ECLI:NL:RVS:2004:AR2908
Raad van State
- Hoger beroep
- T.M.A. Claessens
- A.M. van Meurs-Heuvel
- Rechtspraak.nl
Bescherming van monumenten en rechtsgeldigheid van overeenkomsten met de Staatssecretaris van Onderwijs, Cultuur en Wetenschappen
In deze zaak gaat het om het hoger beroep van appellante tegen de uitspraak van de rechtbank Utrecht, die op 30 januari 2004 haar beroep ongegrond verklaarde. De zaak betreft de aanwijzing van een pand in Amersfoort als beschermd monument door de Staatssecretaris van Onderwijs, Cultuur en Wetenschappen op 29 augustus 2000. Appellante betwist deze aanwijzing en stelt dat er een overeenkomst is gesloten met een medewerkster van het Monumenten Selectie Projectteam, waarin is afgesproken dat het pand niet zonder haar toestemming als beschermd monument zou worden aangewezen. De rechtbank heeft echter geoordeeld dat er geen bewijs is voor het bestaan van een dergelijke overeenkomst en dat de instemming van appellante niet vereist is voor de aanwijzing.

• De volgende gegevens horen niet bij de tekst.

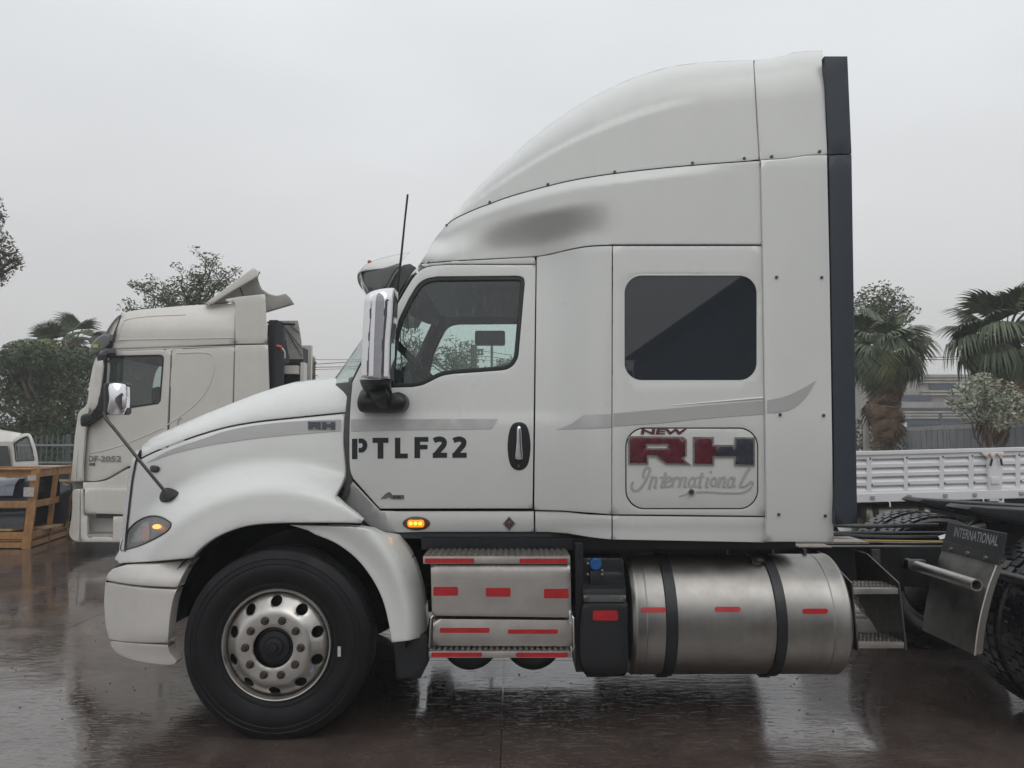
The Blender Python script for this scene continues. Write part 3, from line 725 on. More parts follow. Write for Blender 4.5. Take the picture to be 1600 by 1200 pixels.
# ---- side extender behind the sleeper
EXT = lambda x, y: 4.478 + under(y)*.8 - .006*sstep(1200, 1215, x) + .015*sstep(800, 830, y)*0
exl = [(1189,252.5),(1232,248.5)] + [(1262,243.5),(1292,242.5),(1296,420),(1302.5,846.5),(1197,846.5),(1198,805),(1192,384)]
ext = put2('side_extender', sheet(exl, EXT, step=14, thick=.03, roll=.0035), WHITE2, T)[0]
put('swoosh_decal', sheet([(1198.5,625.5)] + cr([(1198.5,625.5),(1225,620),(1250,609),(1276,594)], 4)[1:] + cr([(1276,594),(1258,622),(1235,640),(1198.5,646.5)], 4)[1:], EXT, off=-.0025, step=9, thick=0, roll=0), GREYD, ext)
bolt = Geo().lathe((0, 0, 0), [(0, -.009), (.006, -.009), (.0085, -.005), (.0095, 0), (.0095, .006)], 12)
bo = None
for x, y, dY in [(1213.5,433,4.47),(1284,433.5,4.47),(1219,648,4.47),(1287,649,4.47),(1217,804,4.47),(1289.5,806,4.47)]:
    if bo is None: bo = put('bolt', bolt, STEELD, None); bo.parent = T
    b_ = bo if bo.location.length == 0 else clone(bo, (0, 0, 0)); b_.location = P(x, y, EXT(x, y)-.002) - T.location
ft = [(765,316),(856,288),(960.5,268.5),(1082,254.5),(1163,247.5),(1206,244.5),(1281,236.5),(698,352)]
# ---- black edge strips
put2('edge_seal', sheet([(1288,88),(1324,88),(1330.5,240),(1294.5,241)], lambda x, y: 4.485, step=20, thick=.04, roll=.004), DARKSEAL, T)
put2('edge_seal', sheet([(1295,243),(1330.5,241.5),(1339.5,818),(1305,820)], lambda x, y: 4.485, step=25, thick=.04, roll=.004), DARKSEAL, T)
# ---- lower roof fairing with the scoop, upper roof fairing
seam1 = [(697,352),(712,341),(740,328),(765,318.5),(800,306),(856,290.5),(900,280.5),(960,271),(1040,262),(1110,256),(1187,250.5)]
Yr = lambda x: interp(x, [(655, 5.15), (690, 4.97), (720, 4.84), (780, 4.68), (860, 4.565), (930, 4.51), (1000, 4.50)])
Yb = lambda x: interp(x, [(655, 4.98), (680, 4.85), (720, 4.775), (850, 4.745), (880, 4.70), (915, 4.60), (957, 4.515), (990, 4.50)])
s1y = lambda x: interp(x, seam1)
s2y = lambda x: interp(x, seam2 + [(1192, 383)])
RG = lambda x: .046*sstep(1175, 960, x)*sstep(665, 730, x)
def low_d(x, y):
    a, b = s1y(x), s2y(x)
    t = (y-a)/max(8, b-a)
    rdg = RG(x)*(1-min(1, max(0, (y-a)/13)))
    k = sstep(.33, .86, t)
    sc_ = .012*math.exp(-((x-868)/(95 if x < 868 else 42))**2 - ((y-356+(868-x)*.10)/16)**2)          # the scoop
    return lerp(Yr(x), Yb(x), k) + rdg + sc_
lowp = cr(seam1, 4)
lowp = [(x, y+1) for x, y in lowp] + [(1190,381.5),(957,381.5)] + cr([(p[0], p[1]-.8) for p in seam2[::-1]], 4)[1:] + cr([(657,411),(668,393),(682,370),(697,352)], 3)[1:-1]
put2('lower_roof_fairing', sheet(lowp, low_d, step=5, thick=.02, roll=.003), WHITE2, T)
topF = [(697,352),(712,334),(735,306),(765,275),(800,243),(840,209),(880,180),(920,155.5),(960,134.5),(1000,118),(1050,104),(1100,97.5),(1177,93.5)]
tfy = lambda x: interp(x, topF)
def up_d(x, y):
    a, b = s1y(x), tfy(x); t = min(1, max(0, (a-y)/max(10, a-b)))
    cl = interp(x, [(700, .45), (800, .52), (900, .57), (1000, .62), (1100, .66)])     # character line
    A = interp(x, [(700, .10), (760, .20), (900, .26), (1200, .20)])
    cr_ = .026*min(1, max(0, (t-cl+.03)/.045))*sstep(1110, 960, x)
    return Yr(x) + RG(x) + .03*t + cr_ + A*(1-math.sqrt(max(0, 1-max(0, (t-.55)/.45)**2.8*.98)))
upp = [(x, y) for x, y in cr(topF, 4)] + [(1185.5,249)] + [(x, y-.6) for x, y in cr(seam1[::-1], 4)[1:]][:-1]
g = sheet(upp, up_d, step=5, thick=0, roll=.0025)
edge = [P(x, y, up_d(x, y)) for x, y in cr(topF, 4)]
g2 = g.mirrored(); g.join(g2); g.join(sweep_over(edge, .05, 0, 12))
uf = put('roof_fairing', g, WHITE2, T)
fe = [P(x, y, low_d(x, y)) for x, y in cr([(657,411),(668,393),(682,370),(697,352)], 3)]
put('fairing_nose', sweep_over(fe, 0.0, .06, 12), WHITE2, T)
rearU = [(1178.5,93.5)] + cr([(1178.5,93.5),(1203,92),(1228,86),(1248,80.5),(1285,79.5)], 4)[1:] + [(1286.5,90),(1292.5,240.5),(1262,241.5),(1230,246.5),(1187.5,249)]
def REU(x, y):
    tp = interp(x, [(1178, 93.5), (1203, 92), (1228, 86), (1248, 80.5), (1286, 79.5)]); t = min(1, max(0, (250-y)/(250-tp)))
    return 4.488 + .03*t + .19*(1-math.sqrt(max(0, 1-max(0, (t-.55)/.45)**2.8*.98)))
g = sheet(rearU, REU, step=9, thick=.02, roll=.003); g.join(g.mirrored())
g.join(sweep_over([P(x, y, REU(x, y)) for x, y in cr([(1178.5,93.5),(1203,92),(1228,86),(1248,80.5),(1285,79.5)], 3)], .03, 0, 10))
put('rear_roof_fairing', g, WHITE2, T)
for x, y in ft:
    Y = (up_d(x, y) if x < 1186 else 4.482)
    c = clone(bo, P(x, y, Y-.001) - T.location)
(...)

De Afdeling bestuursrechtspraak van de Raad van State heeft de zaak op 10 september 2004 behandeld. Appellante is niet ter zitting verschenen, terwijl de Staatssecretaris vertegenwoordigd was door mr. R.P. Abeling. De Afdeling concludeert dat de monumentale waarde van het pand niet is betwist en dat appellante in hoger beroep geen nieuwe, doorslaggevende argumenten heeft aangevoerd die zich tegen de aanwijzing verzetten. De rechtbank heeft terecht geoordeeld dat de beslissing op bezwaar, waarbij de aanwijzing tot beschermd monument is gehandhaafd, in stand kan blijven.
De Afdeling bevestigt de uitspraak van de rechtbank en verklaart het hoger beroep ongegrond. Er is geen aanleiding voor een proceskostenveroordeling. De uitspraak is gedaan in naam der Koningin en openbaar uitgesproken op 29 september 2004.